DATA BLOCK:
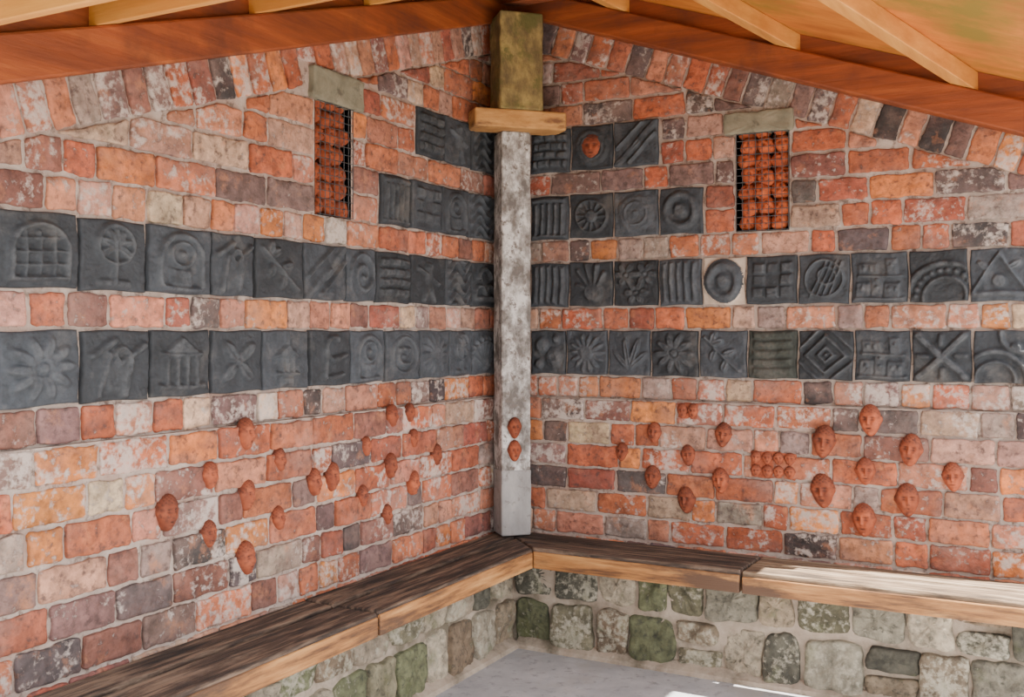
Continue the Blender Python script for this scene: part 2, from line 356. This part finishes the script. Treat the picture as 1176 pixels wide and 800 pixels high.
P['scurve']=lambda:mx(S(np.abs(np.hypot(X-.1,Y-.35)-.42)-.1)*(X<.35),S(cap(-.3,.3,-.4,-.7,.1)),S(cap(-.1,-.7,.5,-.6,.09)),S(cap(.1,.0,.7,.1,.08)))
P['spiral']=lambda:spiral()
P['face']=lambda:mx(S(ring(0,0,.72,.06)),spiral(3)*.7,S(cir(-.25,.2,.1)),S(cir(.25,.2,.1)),S(cap(-.2,-.35,.2,-.35,.05)))
P['fan']=lambda:mx(*[S(cap(0,-.8,1.4*math.cos(a),-.8+1.5*math.sin(a),.05+0*X),.1) for a in np.arange(.5,2.8,.26)],S(np.abs(np.hypot(X,Y+.8)-1.3)-.05))
P['waves']=lambda:S(np.abs(((Y+.25*np.sin(X*5))*2.2%1)-.5)-.2,.25)*(np.abs(X)<.85)
P['diag']=lambda:mx(S(cap(-.9,-.2,.3,.9,.06)),S(cap(-.3,-.8,.9,.4,.06)),S(np.maximum(X-Y-.2,-(X-Y)-.15))*.5,leaf(.8,-.2,-.3,.6,.15))
P['bricks']=lambda:S(np.maximum(np.abs((Y*2.5%1)-.5)-.36,np.abs(((X*1.6+.5*np.floor(Y*2.5))%1)-.5)-.42),.1)*(np.abs(Y)<.8)*(np.abs(X)<.85)
P['grid']=lambda:mx(*[S(box(x,y,.22,.2),.06)*h for x,y,h in((-.5,.5,1),(.05,.5,.6),(.6,.5,.9),(-.5,0,.5),(.6,0,1),(-.5,-.5,.9),(.05,-.5,1),(.6,-.5,.5))])
P['blobs']=lambda:mx(S(cir(-.35,.3,.35),.2),S(cir(.35,-.25,.42),.2)*.8,S(ring(.35,-.25,.2,.05)),S(cir(.5,.6,.18),.15),S(cir(-.5,-.55,.2),.15))
P['swirl']=lambda:mx(S(np.abs(np.hypot(X+.3,Y+.9)-1.1)-.1),S(np.abs(np.hypot(X+.3,Y+.9)-.7)-.07),S(np.abs(np.hypot(X-.6,Y-.9)-.7)-.08),S(cir(.45,.35,.2),.1))
P['arches']=lambda:mx(*[S(np.abs(np.hypot(X-x,Y+.5)-.42)-.08)*(Y>-.5) for x in(-.45,.45)],S(box(0,-.65,.9,.12)),S(np.abs(np.hypot(X,Y-.2)-.5)-.07)*(Y>.2))
P['jacket']=lambda:mx(S(cap(-.8,.3,-.1,.7,.1)),S(cap(.8,.6,.0,.0,.09)),S(cap(-.6,-.8,-.3,.3,.1)),S(cap(.2,-.8,.35,.1,.12)),S(box(-.05,-.3,.3,.45))*.5,S(ring(.1,.3,.2,.05)))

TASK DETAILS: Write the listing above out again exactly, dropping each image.

ANSWER TO THIS TASK:
Continue the Blender Python script for this scene: part 2, from line 356. This part finishes the script. Treat the picture as 1176 pixels wide and 800 pixels high.
P['scurve']=lambda:mx(S(np.abs(np.hypot(X-.1,Y-.35)-.42)-.1)*(X<.35),S(cap(-.3,.3,-.4,-.7,.1)),S(cap(-.1,-.7,.5,-.6,.09)),S(cap(.1,.0,.7,.1,.08)))
P['spiral']=lambda:spiral()
P['face']=lambda:mx(S(ring(0,0,.72,.06)),spiral(3)*.7,S(cir(-.25,.2,.1)),S(cir(.25,.2,.1)),S(cap(-.2,-.35,.2,-.35,.05)))
P['fan']=lambda:mx(*[S(cap(0,-.8,1.4*math.cos(a),-.8+1.5*math.sin(a),.05+0*X),.1) for a in np.arange(.5,2.8,.26)],S(np.abs(np.hypot(X,Y+.8)-1.3)-.05))
P['waves']=lambda:S(np.abs(((Y+.25*np.sin(X*5))*2.2%1)-.5)-.2,.25)*(np.abs(X)<.85)
P['diag']=lambda:mx(S(cap(-.9,-.2,.3,.9,.06)),S(cap(-.3,-.8,.9,.4,.06)),S(np.maximum(X-Y-.2,-(X-Y)-.15))*.5,leaf(.8,-.2,-.3,.6,.15))
P['bricks']=lambda:S(np.maximum(np.abs((Y*2.5%1)-.5)-.36,np.abs(((X*1.6+.5*np.floor(Y*2.5))%1)-.5)-.42),.1)*(np.abs(Y)<.8)*(np.abs(X)<.85)
P['grid']=lambda:mx(*[S(box(x,y,.22,.2),.06)*h for x,y,h in((-.5,.5,1),(.05,.5,.6),(.6,.5,.9),(-.5,0,.5),(.6,0,1),(-.5,-.5,.9),(.05,-.5,1),(.6,-.5,.5))])
P['blobs']=lambda:mx(S(cir(-.35,.3,.35),.2),S(cir(.35,-.25,.42),.2)*.8,S(ring(.35,-.25,.2,.05)),S(cir(.5,.6,.18),.15),S(cir(-.5,-.55,.2),.15))
P['swirl']=lambda:mx(S(np.abs(np.hypot(X+.3,Y+.9)-1.1)-.1),S(np.abs(np.hypot(X+.3,Y+.9)-.7)-.07),S(np.abs(np.hypot(X-.6,Y-.9)-.7)-.08),S(cir(.45,.35,.2),.1))
P['arches']=lambda:mx(*[S(np.abs(np.hypot(X-x,Y+.5)-.42)-.08)*(Y>-.5) for x in(-.45,.45)],S(box(0,-.65,.9,.12)),S(np.abs(np.hypot(X,Y-.2)-.5)-.07)*(Y>.2))
P['jacket']=lambda:mx(S(cap(-.8,.3,-.1,.7,.1)),S(cap(.8,.6,.0,.0,.09)),S(cap(-.6,-.8,-.3,.3,.1)),S(cap(.2,-.8,.35,.1,.12)),S(box(-.05,-.3,.3,.45))*.5,S(ring(.1,.3,.2,.05)))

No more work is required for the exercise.